Lesson 2: Geometric Sequences and Series

Geometric Sequence

• A sequence where each term is found by multiplying the previous term by a constant (common ratio).
• Example: Sequence 2, 6, 18
  • Common ratio ( r = \frac{6}{2} = 3 )

Common Ratio

• Obtained by dividing the second term by the first term.
• Example calculation:
  • ( a_2 / a_1 = 6 / 2 = 3 )

Finding Terms

• To find the nth term, use the formula:
  • ( a_n = a_1 \times r^{(n-1)} )
  • Example: To find 5th term given sequence starts with 2 and ( r = 3 )
    • ( a_5 = 2 \times 3^{4} = 2 \times 81 = 162 )

Geometric Mean

• The term between any two terms in a geometric sequence.
• Formula: ( GM = \sqrt{a \times b} )
  • Example: Find GM between 2 and 8
    • ( GM = \sqrt{2 \times 8} = \sqrt{16} = 4 )

Geometric Series

• The sum of a geometric sequence.
• Formula for sum of first n terms:
  • ( S_n = a_1 \times \frac{r^n - 1}{r - 1} )
  • Example: Sum of first 8 terms of sequence 1, 3, 9, 27
    • ( S_8 = 1 \times \frac{3^8 - 1}{3 - 1} )
    • Calculate ( 3^8 = 6561 )
    • ( S_8 = \frac{6561 - 1}{2} = 3280 )

Infinite Geometric Series

• Sum of an infinite geometric sequence.
• Formula:
  • ( S_{\infty} = \frac{a_1}{1 - r} )
  • Condition: (|r| < 1)
  • Example: Sequence 8, -2, 1/2, -1/8
    • ( S_{\infty} = \frac{8}{1 - (-1/4)} = \frac{8}{5/4} = \frac{32}{5} )
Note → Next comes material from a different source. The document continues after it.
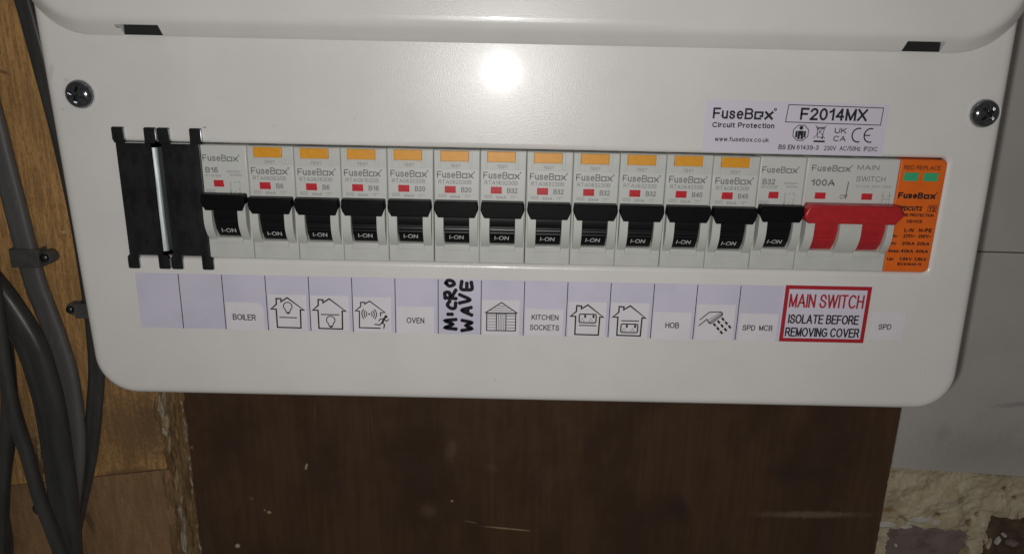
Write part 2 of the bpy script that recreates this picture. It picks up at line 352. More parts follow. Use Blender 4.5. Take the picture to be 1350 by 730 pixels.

Practical Example: Pendulum

• First swing length 10 decimeters; each successive swing is 2/3 of the preceding.
• Total distance before rest calculated using sum formula for infinite geometric series.

Recap

• The geometric sequence finds terms through multiplication by a common ratio.
• Geometric mean finds a middle term using square roots.
• Geometric series sums terms of a sequence.
• Infinite geometric series deals with sequences that continue indefinitely under specific conditions.